Reader’s note: This story is satirical in nature and published in a spoof issue.

The GW Apathetic Department announced yesterday it has received an additional $20 million for renovations to 32-year-old Shitty Cop-out-for-an-arena. The additional funds will come from Long Island based GW Rich Daddies, LLC.

Director of Apathetics Yack Nopants told the The Pussy in an exclusive interview he wasn’t sure how to handle the sudden influx of money to his budget.

“At first we thought about declining the offer because we know nobody even comes to these stupid games anyway,” Nopants said. “But then we decided to keep it anyway, cause we need to fill the seeeeeeats.”

Blueprints for the upgrade have yet to be released to the public, but Nopants decided to share some of the plans anyway.

“Instead of a scoreboard, we’re gonna have an up-to-the minute count of players suspended for breaking unspecified team rules,” Nopants said.

Shitty Cop-out has long been berated for its crappy hot dogs. Nopants, however, had a solution for a recent fans’ exclamation, “I’m finished with these rock-hard wieners!”

“First of all, that’s what she said,” the always charismatic Nopants said. “Second of all, we’re putting a full-service Starbucks on the second floor so the babes are down fa sho. Also, we’re adding a CVS because we don’t think there are enough of them on campus.”

For years, Shitty Cop-out has housed facilities for GW’s lesser-known sports like baseball, swimming, and gymnastics. After the update, Nopants said this will no longer be the case.

“I wish I could tell you that we made a conscious decision cut out those facilities, but in reality I forgot that we even had those sports until after we drafted the blueprints. My bad,” he said.
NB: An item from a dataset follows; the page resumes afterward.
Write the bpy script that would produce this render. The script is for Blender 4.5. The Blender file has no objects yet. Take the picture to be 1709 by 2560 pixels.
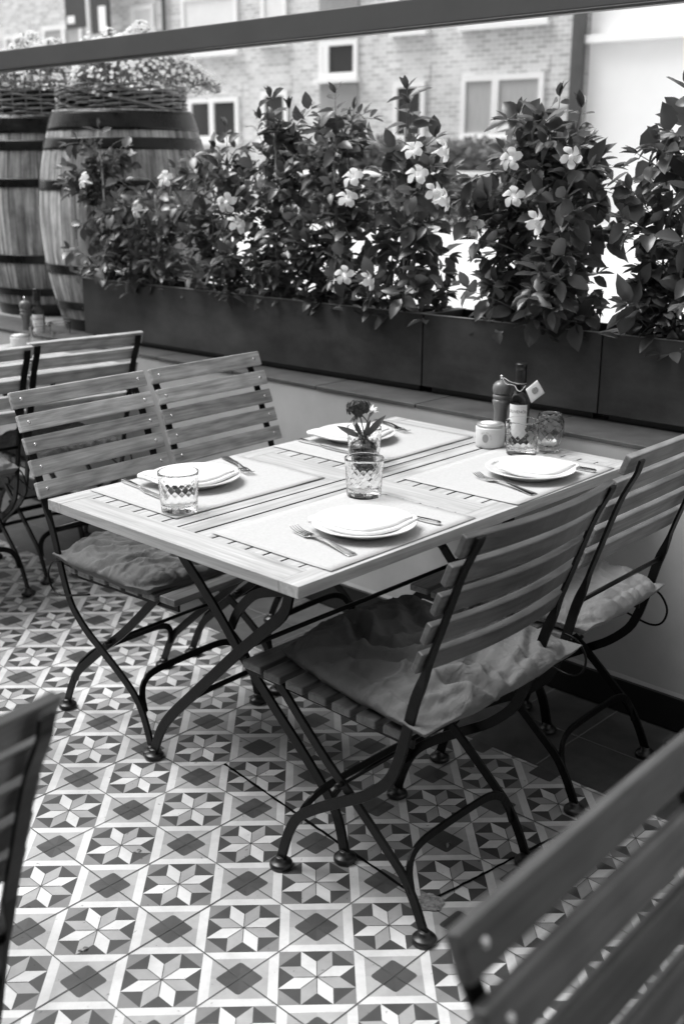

Previously drawn up plans include better study areas and vastly improve locker rooms. Nopants said these additional adjustments demonstrate the department’s desire to have more attractive facilities for recruiting purposes, adding that so far, the plans seem to be paying dividends.

“We need the space,” Nopants said. “An in-house diploma mill would be so much easier anyway.”